**PROVIDED DATA**.

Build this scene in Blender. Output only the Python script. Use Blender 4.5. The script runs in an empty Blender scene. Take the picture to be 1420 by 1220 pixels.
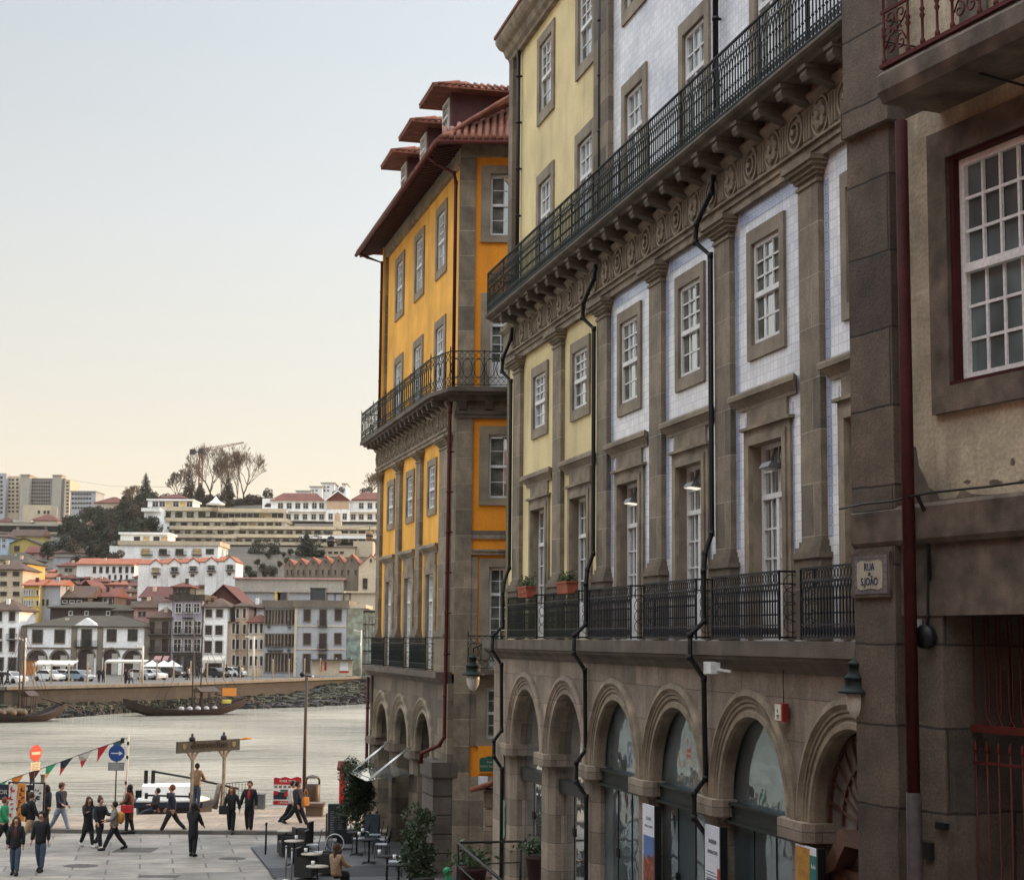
import bpy, bmesh, math, random
from mathutils import Vector, Matrix
R=math.radians; PI=math.pi
random.seed(7)
scene=bpy.context.scene
# ---------------------------------------------------------------- camera
FPX,W0,H0=2350.0,1420.0,1220.0
PITCH,ROLL,CZ=R(6.75),R(0.5),7.0
cam=bpy.data.objects.new('camera',bpy.data.cameras.new('camera'))
scene.collection.objects.link(cam); scene.camera=cam
cam.data.sensor_width=36; cam.data.lens=36*FPX/W0
cam.data.clip_start=0.5; cam.data.clip_end=6000
_w=Vector((0,math.cos(PITCH),math.sin(PITCH))); _u0=Vector((0,-math.sin(PITCH),math.cos(PITCH))); _r0=Vector((1,0,0))
_r=_r0*math.cos(ROLL)+_u0*math.sin(ROLL); _u=_u0*math.cos(ROLL)-_r0*math.sin(ROLL)
m=Matrix.Identity(4)
for i in range(3): m[i][0]=_r[i]; m[i][1]=_u[i]; m[i][2]=-_w[i]
m[2][3]=CZ; cam.matrix_world=m
# ---------------------------------------------------------------- sky and sun
SUN_AZ,SUN_EL=R(62),R(11)          # azimuth clockwise from +Y
wd=bpy.data.worlds.new('World'); scene.world=wd; wd.use_nodes=True
nt=wd.node_tree; bg=nt.nodes['Background']
sky=nt.nodes.new('ShaderNodeTexSky'); sky.sky_type='NISHITA'; sky.sun_disc=False
sky.sun_elevation=SUN_EL; sky.sun_rotation=SUN_AZ; sky.altitude=50
sky.air_density=1.0; sky.dust_density=1.0; sky.ozone_density=2.0
# hazy evening sky: the physical sky tints a pale veil that is peach at the horizon and brighter overhead
tcw=nt.nodes.new('ShaderNodeTexCoord'); spw=nt.nodes.new('ShaderNodeSeparateXYZ'); nt.links.new(tcw.outputs['Generated'],spw.inputs[0])
rw=nt.nodes.new('ShaderNodeValToRGB'); nt.links.new(spw.outputs[2],rw.inputs[0]); er=rw.color_ramp.elements
SKY=[(0.0,(.83,.64,.435)),(.07,(.82,.67,.505)),(.14,(.745,.68,.57)),(.24,(.71,.70,.665)),(.36,(.635,.665,.675)),(.55,(.74,.78,.85)),(1.0,(.90,.95,.96))]
er[0].position=SKY[0][0]; er[0].color=(*SKY[0][1],1); er[1].position=1; er[1].color=(*SKY[-1][1],1)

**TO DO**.
Reproduce all of the material above word for word. Omit the pictures.

**FULL SOLUTION**.
Build this scene in Blender. Output only the Python script. Use Blender 4.5. The script runs in an empty Blender scene. Take the picture to be 1420 by 1220 pixels.
import bpy, bmesh, math, random
from mathutils import Vector, Matrix
R=math.radians; PI=math.pi
random.seed(7)
scene=bpy.context.scene
# ---------------------------------------------------------------- camera
FPX,W0,H0=2350.0,1420.0,1220.0
PITCH,ROLL,CZ=R(6.75),R(0.5),7.0
cam=bpy.data.objects.new('camera',bpy.data.cameras.new('camera'))
scene.collection.objects.link(cam); scene.camera=cam
cam.data.sensor_width=36; cam.data.lens=36*FPX/W0
cam.data.clip_start=0.5; cam.data.clip_end=6000
_w=Vector((0,math.cos(PITCH),math.sin(PITCH))); _u0=Vector((0,-math.sin(PITCH),math.cos(PITCH))); _r0=Vector((1,0,0))
_r=_r0*math.cos(ROLL)+_u0*math.sin(ROLL); _u=_u0*math.cos(ROLL)-_r0*math.sin(ROLL)
m=Matrix.Identity(4)
for i in range(3): m[i][0]=_r[i]; m[i][1]=_u[i]; m[i][2]=-_w[i]
m[2][3]=CZ; cam.matrix_world=m
# ---------------------------------------------------------------- sky and sun
SUN_AZ,SUN_EL=R(62),R(11)          # azimuth clockwise from +Y
wd=bpy.data.worlds.new('World'); scene.world=wd; wd.use_nodes=True
nt=wd.node_tree; bg=nt.nodes['Background']
sky=nt.nodes.new('ShaderNodeTexSky'); sky.sky_type='NISHITA'; sky.sun_disc=False
sky.sun_elevation=SUN_EL; sky.sun_rotation=SUN_AZ; sky.altitude=50
sky.air_density=1.0; sky.dust_density=1.0; sky.ozone_density=2.0
# hazy evening sky: the physical sky tints a pale veil that is peach at the horizon and brighter overhead
tcw=nt.nodes.new('ShaderNodeTexCoord'); spw=nt.nodes.new('ShaderNodeSeparateXYZ'); nt.links.new(tcw.outputs['Generated'],spw.inputs[0])
rw=nt.nodes.new('ShaderNodeValToRGB'); nt.links.new(spw.outputs[2],rw.inputs[0]); er=rw.color_ramp.elements
SKY=[(0.0,(.83,.64,.435)),(.07,(.82,.67,.505)),(.14,(.745,.68,.57)),(.24,(.71,.70,.665)),(.36,(.635,.665,.675)),(.55,(.74,.78,.85)),(1.0,(.90,.95,.96))]
er[0].position=SKY[0][0]; er[0].color=(*SKY[0][1],1); er[1].position=1; er[1].color=(*SKY[-1][1],1)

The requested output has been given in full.